Totally Unauthorized

A side of the film industry most people never see.

When it rains, it pours.

This week, I’ve been bouncing around between shows, which is good because it’s work, but bad because rules about turnaround (the time between when you’re released for the night and when you have to report back the next day) don’t apply when you’re on a different show the next day.

So I’ve been coming home, faceplanting in the bed and fighting like hell for the six hours of sleep that I’m lucky to get before the alarm goes off.

Please enjoy a photo:

Neon ballasts

These are ballasts for neon signs. Neon can’t be plugged straight into regular power as it uses very high voltage. These are basically transformers that increase the normal power (line voltage) to something the sign can use.  They come in all sizes (small sign, small ballast), and these particular ones are for a very large sign so they’re heavy as hell.

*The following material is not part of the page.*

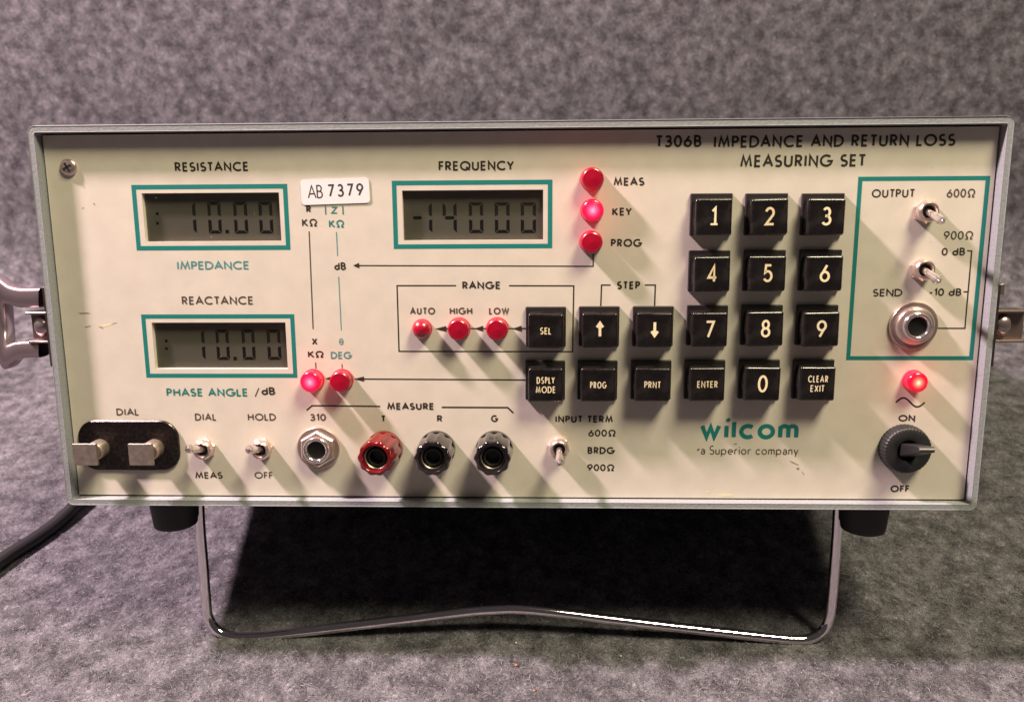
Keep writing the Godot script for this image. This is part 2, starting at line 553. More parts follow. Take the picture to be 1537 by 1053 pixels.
func carpet() -> void:
	# grey needle felt: loose short hairs drawn one over the other into a tile of 150 mm
	var size := 1024
	var val := PackedFloat32Array()
	val.resize(size * size)
	val.fill(0.42)
	var hue := PackedFloat32Array()
	hue.resize(size * size)
	var ns := FastNoiseLite.new()
	ns.seed = 11
	ns.frequency = 0.009
	ns.fractal_octaves = 6
	ns.fractal_gain = 0.62
	var blot := ns.get_seamless_image(size, size).get_data()
	# clumps first: soft tufts from a third of a millimetre to two
	for k in 26000:
		var cx := rng.randi() % size
		var cy := rng.randi() % size
		var rad := 1.2 + 10.0 * pow(rng.randf(), 4.0)
		var tone := rng.randfn(0.45, 0.15 / (0.7 + rad * 0.09))
		var tint := rng.randfn(0.0, 0.8)
		var flat := rng.randf_range(0.55, 1.0)
		var turn := rng.randf() * PI
		var ca := cos(turn)
		var sa := sin(turn)
		var n := int(ceil(rad))
		for dy in range(-n, n + 1):
			for dx in range(-n, n + 1):
				var ex := (dx * ca + dy * sa) / rad
				var ey := (dy * ca - dx * sa) / (rad * flat)
				var d := ex * ex + ey * ey
				if d < 1.0:
					var i := posmod(cy + dy, size) * size + posmod(cx + dx, size)
					var share := 0.75 * (1.0 - d)
					val[i] = lerpf(val[i], tone, share)
					hue[i] = lerpf(hue[i], tint, share)
	for k in 30000:
		var p := Vector2(rng.randf() * size, rng.randf() * size)
		var a := rng.randf() * TAU
		var curl := rng.randfn(0.0, 0.09)
		var shade := rng.randfn(0.47, 0.15)
		if rng.randf() < 0.03:
			shade += 0.45
		var tone := rng.randfn(0.0, 1.0)
		var mix := rng.randf_range(0.25, 0.75)
		for i in rng.randi_range(4, 16):
			p += Vector2.from_angle(a)
			a += curl
			var at_px := posmod(int(p.y), size) * size + posmod(int(p.x), size)
			val[at_px] = lerpf(val[at_px], shade, mix)
			hue[at_px] = lerpf(hue[at_px], tone, mix)
	for k in 60000:
		var i := rng.randi() % (size * size)
		var dot := rng.randfn(0.46, 0.3)
		for j in [i, (i + 1) % (size * size), (i + size) % (size * size)]:
			val[j] = lerpf(val[j], dot, 0.75)
	var rgb := PackedByteArray()
	rgb.resize(size * size * 3)
	var high := PackedByteArray()
	high.resize(size * size)
	for i in size * size:
		var l := clampf(val[i] + (blot[i] / 255.0 - 0.5) * 0.34, 0.03, 1.0)
		var c := hue[i] * 0.018
		rgb[i * 3] = int(clampf((l * (1.0 + c)) * 225.0 + 8.0, 0, 255))
		rgb[i * 3 + 1] = int(clampf(l * (1.0 - c * 0.6) * 220.0 + 8.0, 0, 255))
		rgb[i * 3 + 2] = int(clampf(l * (1.0 + c * 0.7) * 226.0 + 9.0, 0, 255))
		high[i] = int(clampf(val[i], 0.0, 1.0) * 255.0)
	var m := paint("felt", Color(0.84, 0.84, 0.85), 1.0)
	m.metallic_specular = 0.15
	m.albedo_texture = ImageTexture.create_from_image(Image.create_from_data(size, size, false, Image.FORMAT_RGB8, rgb))
	m.heightmap_enabled = true
	m.heightmap_texture = ImageTexture.create_from_image(Image.create_from_data(size, size, false, Image.FORMAT_L8, high))
	m.heightmap_scale = 0.035
	m.uv1_scale = Vector3(1, 1, 1)
	var big := FastNoiseLite.new()
	big.seed = 21
	big.frequency = 0.02
	big.fractal_octaves = 6
	big.fractal_gain = 0.6
	var dt := NoiseTexture2D.new()
	dt.noise = big
	dt.width = 512
	dt.height = 512
	dt.seamless = true
	var g := Gradient.new()
	g.set_color(0, Color(0.8, 0.8, 0.8))
	g.set_color(1, Color(1.16, 1.16, 1.16))
	dt.color_ramp = g
	m.detail_enabled = true
	m.detail_blend_mode = BaseMaterial3D.BLEND_MODE_MUL
	m.detail_albedo = dt
	m.detail_uv_layer = BaseMaterial3D.DETAIL_UV_2
	m.uv2_scale = Vector3(0.27, 0.27, 1)
	# one sheet: floor, a soft bend, then up the back
	var path := []
	var z := 700.0
	while z > -285.0:
		path.append(Vector2(z, 0))
		z -= 30.0
	for k in 13:
		var a := PI / 2 * k / 12
		path.append(Vector2(-290 - 70 * sin(a), 70 - 70 * cos(a)))
	var y := 100.0
	while y < 900.0:
		path.append(Vector2(-360 - (y - 70) * 0.03, y))
		y += 40.0
	var st := MB.new()
	var run := 0.0
	var uv2 := PackedVector2Array()
	for i in path.size() - 1:
		var a: Vector2 = path[i]
		var b: Vector2 = path[i + 1]
		var r2 := run + a.distance_to(b)
		var na := carpet_normal(path, i)
		var nb := carpet_normal(path, i + 1)
		for k in 12:
			var x0 := -900.0 + 150.0 * k
			var x1 := x0 + 150.0
			st.squad(Vector3(x0, a.y, a.x), Vector3(x1, a.y, a.x), Vector3(x1, b.y, b.x), Vector3(x0, b.y, b.x), na, na, nb, nb)
			for q in 6:
				var at_v := st.v[st.v.size() - 6 + q]
				var first := absf(at_v.z - a.x) < 1e-3 and absf(at_v.y - a.y) < 1e-3
				st.uv.append(Vector2(at_v.x, run if first else r2) / 108.0)
		run = r2
	var mesh := st.mesh()
	var arr := mesh.surface_get_arrays(0)
	arr[Mesh.ARRAY_TEX_UV2] = arr[Mesh.ARRAY_TEX_UV]
	var am := ArrayMesh.new()
	am.add_surface_from_arrays(Mesh.PRIMITIVE_TRIANGLES, arr)
	var o := MeshInstance3D.new()
	o.name = "carpet"
	o.mesh = am
	o.material_override = m
	o.set_meta("kind", "structure")
	o.set_meta("label", "grey felt carpet under the set, sweeping up behind it as a backdrop")
	add_child(o)
	fibres(o)


func carpet_normal(path: Array, i: int) -> Vector3:
	var d: Vector2 = (path[mini(i + 1, path.size() - 1)] - path[maxi(i - 1, 0)]).normalized()
	return Vector3(0, -d.x, d.y)


func fibres(carpet_node: Node) -> void:
	var b := MB.new()
	b.tube([Vector3(-0.9, 0.0, 0), Vector3(-0.3, 0.3, 0.2), Vector3(0.3, 0.35, -0.1), Vector3(0.8, 0.05, 0.2)], 0.06, 3, false)
	var mm := MultiMesh.new()
	mm.transform_format = MultiMesh.TRANSFORM_3D
	mm.use_colors = true
	mm.mesh = b.mesh()
	var count := 60000
	mm.instance_count = count
	for i in count:
		var x := rng.randf_range(-0.31, 0.31)
		var zz := rng.randf_range(-0.16, 0.075)
		var s := rng.randf_range(0.5, 1.3) * (1.8 if rng.randf() < 0.01 else 1.0)
		var bs := Basis(Vector3.UP, rng.randf() * TAU) * Basis(Vector3.RIGHT, rng.randfn(0, 0.5)) * Basis(Vector3.BACK, rng.randfn(0, 0.3))
		mm.set_instance_transform(i, Transform3D(bs.scaled(Vector3(s, s, s)), Vector3(x, rng.randf_range(-0.0003, 0.0003), zz)))
		var g := clampf(rng.randfn(0.19, 0.12), 0.03, 0.8)
		var t := rng.randfn(0, 0.05)
		mm.set_instance_color(i, Color(g * (1.0 + t), g * (0.98 - t * 0.5), g * (1.0 + t * 0.6)))
	var m := paint("felt_hair", Color.WHITE, 0.9)
	m.vertex_color_use_as_albedo = true
	var o := MultiMeshInstance3D.new()
	o.name = "felt_fibres"
	o.multimesh = mm
	o.material_override = m
	o.set_meta("kind", "stuff")
	carpet_node.add_child(o)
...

When you rent neon signs for a movie or TV show, the signs are shipped separately from the ballasts, and must be connected on site.

Filed under: Photos, Work

2 Responses

  1. JCW says:

    Awfully glad you’ve been getting work, but can relate to the hard hours.

    If one wants to work with semi regularity in the bay area, it often means a night shoot with a wrap at 5:00 am, followed by an audition at 11:00 am, and a call time for the current job at 5:00 pm.

    Personally, I avoid as much of that as possible, but I cannot begin to count the amount of actors I know who endure that schedule. Suspect I’m getting a little over age and grade for it.

    There’s no denying it’s a hard business… the cushy jobs with semi regular hours are few and far between, and hard to score.

    On Moneyball, the majority of crew was there an hour before us, and an hour after we were wrapped – production cut it close with the turnaround time as the majority of shoots ran 13 hours plus.

  2. A.J. says:

    I definitely feel you on the messed up turnaround times as I’m kind of in the same situation myself. But I thought there were certain rules against that in the Union? Like, if you take two jobs too close together, you’re “double dipping” which I thought was a big no-no in the IA.